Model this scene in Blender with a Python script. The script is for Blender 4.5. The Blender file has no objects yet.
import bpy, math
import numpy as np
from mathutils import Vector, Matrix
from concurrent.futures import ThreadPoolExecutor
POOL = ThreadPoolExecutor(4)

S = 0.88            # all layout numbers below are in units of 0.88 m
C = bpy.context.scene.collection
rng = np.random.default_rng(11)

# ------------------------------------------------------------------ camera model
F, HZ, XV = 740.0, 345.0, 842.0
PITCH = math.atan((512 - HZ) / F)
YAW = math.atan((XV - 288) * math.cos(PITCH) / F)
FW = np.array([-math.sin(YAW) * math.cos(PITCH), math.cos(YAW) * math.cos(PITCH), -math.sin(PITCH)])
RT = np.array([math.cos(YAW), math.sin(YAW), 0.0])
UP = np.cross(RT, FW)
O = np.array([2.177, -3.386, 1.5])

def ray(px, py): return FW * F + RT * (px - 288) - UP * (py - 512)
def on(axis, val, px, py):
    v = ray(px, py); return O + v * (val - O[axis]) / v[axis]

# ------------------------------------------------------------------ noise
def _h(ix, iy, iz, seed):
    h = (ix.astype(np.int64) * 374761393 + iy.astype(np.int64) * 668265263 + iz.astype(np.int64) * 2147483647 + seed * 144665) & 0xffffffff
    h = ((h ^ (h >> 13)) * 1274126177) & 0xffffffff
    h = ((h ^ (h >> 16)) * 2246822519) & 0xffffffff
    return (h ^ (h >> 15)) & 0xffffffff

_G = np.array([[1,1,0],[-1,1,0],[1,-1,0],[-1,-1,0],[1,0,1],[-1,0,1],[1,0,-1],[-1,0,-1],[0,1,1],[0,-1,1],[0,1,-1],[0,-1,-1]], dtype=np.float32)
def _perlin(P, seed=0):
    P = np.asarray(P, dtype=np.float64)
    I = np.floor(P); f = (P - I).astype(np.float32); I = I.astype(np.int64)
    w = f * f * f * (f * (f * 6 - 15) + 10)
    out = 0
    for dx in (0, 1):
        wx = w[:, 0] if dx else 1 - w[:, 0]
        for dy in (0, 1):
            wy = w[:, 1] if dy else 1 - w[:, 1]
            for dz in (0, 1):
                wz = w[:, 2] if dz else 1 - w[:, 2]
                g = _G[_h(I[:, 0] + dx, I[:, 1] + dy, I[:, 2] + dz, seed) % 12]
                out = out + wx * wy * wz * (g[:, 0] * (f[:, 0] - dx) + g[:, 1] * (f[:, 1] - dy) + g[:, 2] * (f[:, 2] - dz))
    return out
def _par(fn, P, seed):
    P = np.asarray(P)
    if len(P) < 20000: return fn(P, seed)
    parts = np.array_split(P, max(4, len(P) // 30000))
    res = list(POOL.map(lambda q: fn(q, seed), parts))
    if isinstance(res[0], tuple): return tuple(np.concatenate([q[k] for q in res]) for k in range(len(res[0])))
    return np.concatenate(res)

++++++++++

■ **Problem**: Return the opening line of the data and every line after it through the line containing "rng = np.random.default_rng(11)", please, exactly as written and with nothing added.

■ **Solved problem**:
Model this scene in Blender with a Python script. The script is for Blender 4.5. The Blender file has no objects yet.
import bpy, math
import numpy as np
from mathutils import Vector, Matrix
from concurrent.futures import ThreadPoolExecutor
POOL = ThreadPoolExecutor(4)

S = 0.88            # all layout numbers below are in units of 0.88 m
C = bpy.context.scene.collection
rng = np.random.default_rng(11)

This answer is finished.